Jezioro Garda i okolice przez Niemcy i Austrię do Włoch
Po całkiem przyzwoitym śniadaniu ruszyliśmy w dalszą drogę. Nawigacja Googlowska poprowadziła nas przez Garmisch-Partenkirchen. Warto wybrać tę trasę, bo widoki są niesamowite. Tuż przed granicą austriacką kupiliśmy obowiązkową na tamtejszych autostradach winietę za 9,50 euro. No i ruszyliśmy przed siebie. Okazało się jednak, że na niektórych autostradach obowiązuje dodatkowa opłata, czyli kolejne 9,50 euro.
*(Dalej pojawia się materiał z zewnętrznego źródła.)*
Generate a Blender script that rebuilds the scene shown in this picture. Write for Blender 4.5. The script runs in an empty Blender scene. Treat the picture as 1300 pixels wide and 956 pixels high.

Warto o tym pamiętać. W stosunku do niektórych odcinków naszych autostrad cena i tak jest przyzwoita.
Jezioro Garda przywitało nas słońcem i lekką mgłą
Jadąc do hotelu Nettuno w Brenzone postanowiliśmy trochę zboczyć z drogi. Chcieliśmy odwiedzić niewielkie miasteczko na północnym krańcu jeziora. Riva del Garda, bo o nim mowa, to bardzo ładnie położona miejscowość. Znajduje się u podnóża stromej i bardzo wysokiej góry. Niestety nie znalazłem jej nazwy. O samej miejscowości kilka słów więcej w kolejnym wpisie.
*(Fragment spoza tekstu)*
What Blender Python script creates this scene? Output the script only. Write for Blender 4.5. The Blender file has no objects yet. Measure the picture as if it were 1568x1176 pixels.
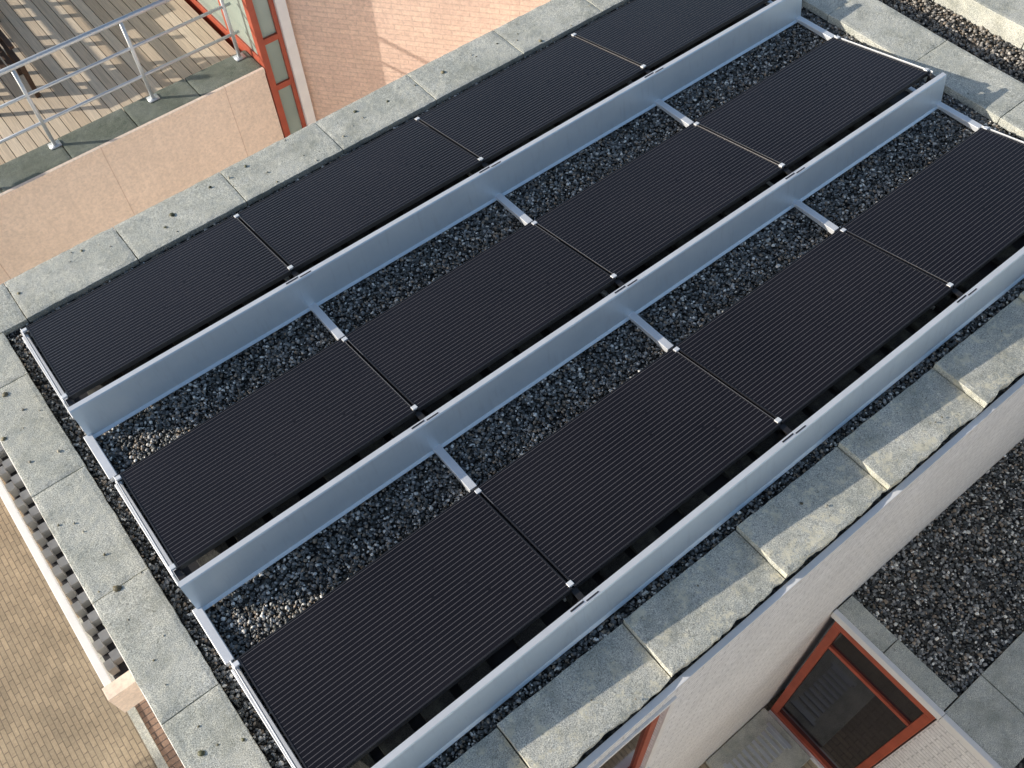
import bpy, bmesh, math, random
import numpy as np
from mathutils import Vector, Matrix, noise
random.seed(7); rng=np.random.default_rng(7)
S=bpy.context.scene
COL=S.collection

# ---------------------------------------------------------------- helpers
def link(o,parent=None):
    COL.objects.link(o)
    if parent: o.parent=parent
    return o
def empty(name):
    o=bpy.data.objects.new(name,None); o.empty_display_size=.2; return link(o)
class MB:
    def __init__(s): s.v=[];s.f=[]
    def box(s,x0,y0,z0,x1,y1,z1):
        b=len(s.v)
        s.v+=[(x0,y0,z0),(x1,y0,z0),(x1,y1,z0),(x0,y1,z0),(x0,y0,z1),(x1,y0,z1),(x1,y1,z1),(x0,y1,z1)]
        s.f+=[tuple(b+i for i in q) for q in ((0,3,2,1),(4,5,6,7),(0,1,5,4),(1,2,6,5),(2,3,7,6),(3,0,4,7))]
        return s
    def prism(s,prof,x0,x1):
        b=len(s.v);n=len(prof)
        s.v+=[(x0,y,z) for y,z in prof]+[(x1,y,z) for y,z in prof]
        for i in range(n):
            j=(i+1)%n; s.f.append((b+i,b+j,b+n+j,b+n+i))
        s.f.append(tuple(b+i for i in range(n))[::-1]); s.f.append(tuple(b+n+i for i in range(n)))
        return s
    def vprism(s,poly,z0,z1):
        b=len(s.v);n=len(poly)
        s.v+=[(x,y,z0) for x,y in poly]+[(x,y,z1) for x,y in poly]
        for i in range(n):
            j=(i+1)%n; s.f.append((b+i,b+j,b+n+j,b+n+i))
        s.f.append(tuple(b+i for i in range(n))[::-1]); s.f.append(tuple(b+n+i for i in range(n)))
        return s
    def tube(s,p0,p1,r0,r1=None,n=10):
        r1=r0 if r1 is None else r1
        p0=Vector(p0);p1=Vector(p1);d=(p1-p0).normalized()
        a=d.orthogonal().normalized();c=d.cross(a);b=len(s.v)
        for p,r in((p0,r0),(p1,r1)):
            for i in range(n):
                t=2*math.pi*i/n; s.v.append(tuple(p+r*(math.cos(t)*a+math.sin(t)*c)))
        for i in range(n):
            j=(i+1)%n; s.f.append((b+i,b+j,b+n+j,b+n+i))
        s.f.append(tuple(b+i for i in range(n))[::-1]); s.f.append(tuple(b+n+i for i in range(n)))
        return s
    def obj(s,name,mat,parent=None,bevel=0,smooth=False):
        me=bpy.data.meshes.new(name); me.from_pydata(s.v,[],s.f); me.update()
        bm=bmesh.new(); bm.from_mesh(me); bmesh.ops.recalc_face_normals(bm,faces=bm.faces); bm.to_mesh(me); bm.free()
        if smooth:
            for p in me.polygons: p.use_smooth=True
        me.materials.append(mat)
        o=link(bpy.data.objects.new(name,me),parent)
        if bevel:
            m=o.modifiers.new('Bevel','BEVEL'); m.width=bevel; m.segments=2; m.limit_method='ANGLE'
        return o

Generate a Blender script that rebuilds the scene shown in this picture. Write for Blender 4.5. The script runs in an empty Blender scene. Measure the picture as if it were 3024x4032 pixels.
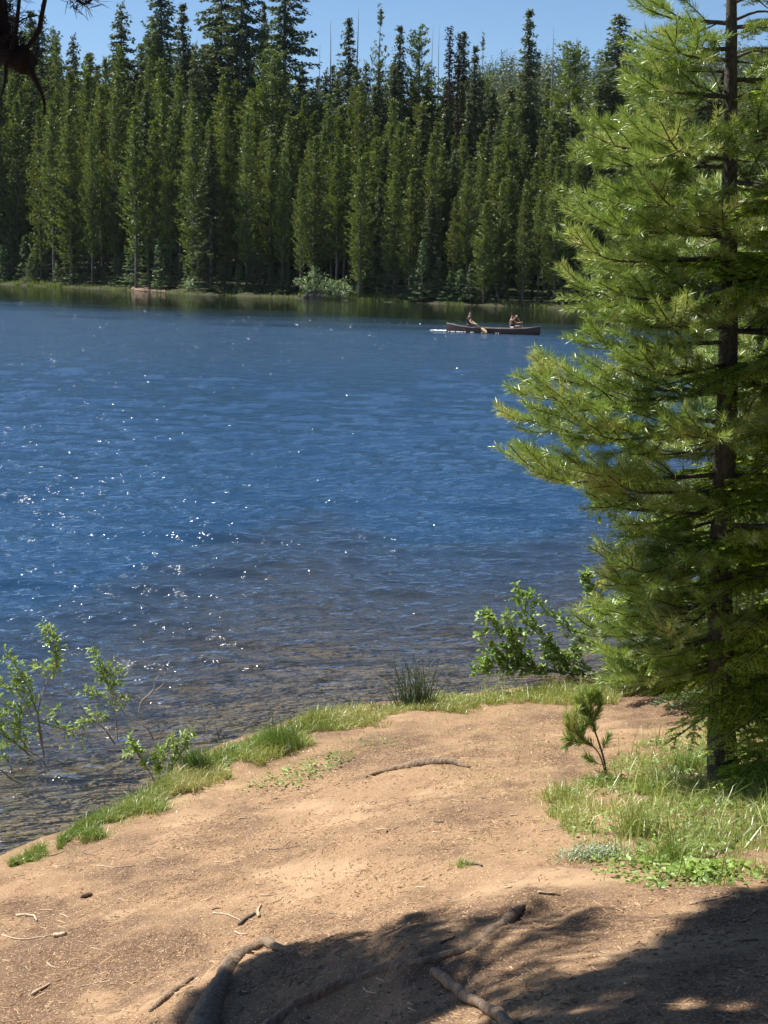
import bpy, math, random
import numpy as np
from mathutils import Vector, Matrix

C = bpy.context.scene.collection
R = math.radians
rng = np.random.default_rng(11)
random.seed(11)

# ------------------------------------------------------------------ camera
W, H, F = 768.0, 1024.0, 1593.0
CAM = np.array([0.0, 0.0, 4.5])
PITCH = math.atan((512 - 250.4) / F)
ROLL = R(1.1)
fw = np.array([0, math.cos(PITCH), -math.sin(PITCH)])
u0 = np.array([0, math.sin(PITCH), math.cos(PITCH)])
x0 = np.array([1.0, 0, 0])
RT = math.cos(ROLL) * x0 + math.sin(ROLL) * u0
UP = math.cos(ROLL) * u0 - math.sin(ROLL) * x0
cam_d = bpy.data.cameras.new('camera')
cam = bpy.data.objects.new('camera', cam_d)
C.objects.link(cam)
m = Matrix(((RT[0], UP[0], -fw[0], CAM[0]), (RT[1], UP[1], -fw[1], CAM[1]), (RT[2], UP[2], -fw[2], CAM[2]), (0, 0, 0, 1)))
cam.matrix_world = m
cam_d.sensor_fit = 'VERTICAL'
cam_d.sensor_height = 36.0
cam_d.lens = 36.0 * F / H
cam_d.clip_end = 6000
cam_d.clip_start = 0.05
bpy.context.scene.camera = cam

# ------------------------------------------------------------------ light
SUN_AZ, SUN_EL = 63.0, 54.0         # degrees to the left of the view, and above the horizon
HAZE = .00004
S = np.array([-math.sin(R(SUN_AZ)) * math.cos(R(SUN_EL)), math.cos(R(SUN_AZ)) * math.cos(R(SUN_EL)), math.sin(R(SUN_EL))])
world = bpy.data.worlds.new('World')
bpy.context.scene.world = world
world.use_nodes = True
nt = world.node_tree
sky = nt.nodes.new('ShaderNodeTexSky')
sky.sky_type = 'NISHITA'
sky.sun_disc = False
sky.sun_elevation = R(SUN_EL)
sky.sun_rotation = R(-SUN_AZ)
sky.altitude = 1500
sky.air_density = 1.0
sky.dust_density = 0.0
sky.ozone_density = 6.0
nt.links.new(sky.outputs[0], nt.nodes['Background'].inputs[0])
nt.nodes['Background'].inputs[1].default_value = 0.062
sl = bpy.data.lights.new('sun', 'SUN')
sl.energy = 5.0
sl.angle = R(0.53)
sl.color = (1.0, 0.95, 0.86)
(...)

Do hotelu na zasłużony odpoczynek
Naszą bazą na Sylwestra we Włoszech był hotel Nettuno w Brenzone. Znajduje się on tuż nad brzegiem jeziora Garda. Niezbyt wysokiej klasy za to czysty i przytulny. Zresztą nie spędzaliśmy w nim za dużo czasu. Zimą krótkie dni znaczenie ograniczały czas zwiedzania i chcieliśmy jak najszybciej ruszyć w teren.
Monte Baldo i kolej gondolowa – Jezioro Garda i okolice
Pierwszy punkt tego dnia to góra Monte Baldo. Na szczyt udaliśmy się koleją gondolową. Bilet w obie strony kosztuje 22 euro. Trochę sporo, ale warto wydać te pieniądze, żeby znaleźć się na szczycie. Oczywiście można się tam wdrapać na nogach. Jednak tym razem nie było na to czasu, a i podejście wydało się dość wymagające.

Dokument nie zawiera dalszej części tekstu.